By: Chandrashekar Bhat

An American university professor created a flutter on social media by wishing Queen Elizabeth II would die an intensely painful death. Her comment drew immediate condemnation from Amazon boss Jeff Bezos.

Uju Anya, an associate professor of second language acquisition at the Pittsburgh-based Carnegie Mellon University, wrote on Twitter, “I heard the chief monarch of a thieving raping genocidal empire is finally dying.” She continued: “May her pain be excruciating.”

Bezos responded to it by tweeting: “This is someone supposedly working to make the world better? I don’t think so. Wow.”

Anya, who has more than 111000 followers on Twitter, replied to the world’s second richest man: “May everyone you and your merciless greed have harmed in this world remember you as fondly as I remember my colonizers.”

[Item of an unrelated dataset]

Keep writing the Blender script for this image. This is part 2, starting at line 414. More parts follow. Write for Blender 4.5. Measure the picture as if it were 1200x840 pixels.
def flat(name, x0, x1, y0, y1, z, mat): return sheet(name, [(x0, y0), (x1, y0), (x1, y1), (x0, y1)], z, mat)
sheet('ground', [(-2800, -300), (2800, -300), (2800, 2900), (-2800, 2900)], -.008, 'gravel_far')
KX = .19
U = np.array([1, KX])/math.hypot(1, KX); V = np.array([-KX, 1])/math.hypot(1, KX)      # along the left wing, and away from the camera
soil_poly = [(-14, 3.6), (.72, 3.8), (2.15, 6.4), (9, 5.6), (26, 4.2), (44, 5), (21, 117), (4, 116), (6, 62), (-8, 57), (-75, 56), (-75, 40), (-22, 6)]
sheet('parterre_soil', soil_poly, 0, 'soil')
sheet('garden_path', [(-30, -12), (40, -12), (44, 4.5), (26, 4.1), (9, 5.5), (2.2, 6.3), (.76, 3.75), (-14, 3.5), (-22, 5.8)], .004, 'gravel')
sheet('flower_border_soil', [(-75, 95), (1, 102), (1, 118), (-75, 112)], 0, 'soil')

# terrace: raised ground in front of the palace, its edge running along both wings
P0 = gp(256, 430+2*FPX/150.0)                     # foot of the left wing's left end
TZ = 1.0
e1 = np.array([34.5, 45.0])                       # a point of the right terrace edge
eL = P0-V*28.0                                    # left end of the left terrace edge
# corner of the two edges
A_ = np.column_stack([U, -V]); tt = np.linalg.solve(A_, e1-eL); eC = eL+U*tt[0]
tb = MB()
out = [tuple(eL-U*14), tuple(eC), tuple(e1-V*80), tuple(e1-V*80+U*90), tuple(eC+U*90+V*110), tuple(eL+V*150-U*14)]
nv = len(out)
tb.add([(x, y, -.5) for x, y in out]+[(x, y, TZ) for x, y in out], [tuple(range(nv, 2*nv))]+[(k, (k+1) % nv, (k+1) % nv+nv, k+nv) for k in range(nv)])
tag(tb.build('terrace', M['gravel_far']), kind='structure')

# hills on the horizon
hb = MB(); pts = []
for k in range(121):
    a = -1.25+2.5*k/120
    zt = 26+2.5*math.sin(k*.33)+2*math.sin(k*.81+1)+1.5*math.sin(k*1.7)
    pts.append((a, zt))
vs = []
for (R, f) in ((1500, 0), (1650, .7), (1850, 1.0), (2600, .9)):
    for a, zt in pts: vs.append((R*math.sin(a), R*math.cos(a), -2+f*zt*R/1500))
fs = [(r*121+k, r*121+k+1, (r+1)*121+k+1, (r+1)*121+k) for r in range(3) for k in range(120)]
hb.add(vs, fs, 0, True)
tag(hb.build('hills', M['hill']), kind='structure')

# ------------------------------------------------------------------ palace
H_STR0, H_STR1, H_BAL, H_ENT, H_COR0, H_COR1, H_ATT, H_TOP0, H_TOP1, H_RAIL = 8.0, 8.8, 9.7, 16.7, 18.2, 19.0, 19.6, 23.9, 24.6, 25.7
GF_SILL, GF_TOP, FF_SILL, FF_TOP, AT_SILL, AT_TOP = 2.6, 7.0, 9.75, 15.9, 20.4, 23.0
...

The longest reigning British monarch died at her summer residence in Scotland on Thursday, plunging the United Kingdom and the rest of the world into grief and mourning.

Media reports said the Nigerian-born associate professor’s initial tweet came less than an hour before the Queen’s passing was officially announced. But Twitter took down the post for violating its policy of disallowing any comment “wishing or hoping that someone experiences physical harm.”

However, Anya came up with a separate tweet expressing “disdain” for the Queen.

“If anyone expects me to express anything but disdain for the monarch who supervised a government that sponsored the genocide that massacred and displaced half my family and the consequences of which those alive today are still trying to overcome, you can keep wishing upon a star,” the associate professor who teaches linguistics, wrote.

Nigeria became independent from the UK in 1960 and Anya left the African country for the US at the age of 10. She studied at Dartmouth College, Brown University and the University of California.

Jeff, who had visited London’s Buckingham Palace in July, has condoled the Queen’s death.

“I can think of no one who better personified duty. My deepest condolences to all the Brits mourning her passing today,” the owner of The Washington Post tweeted.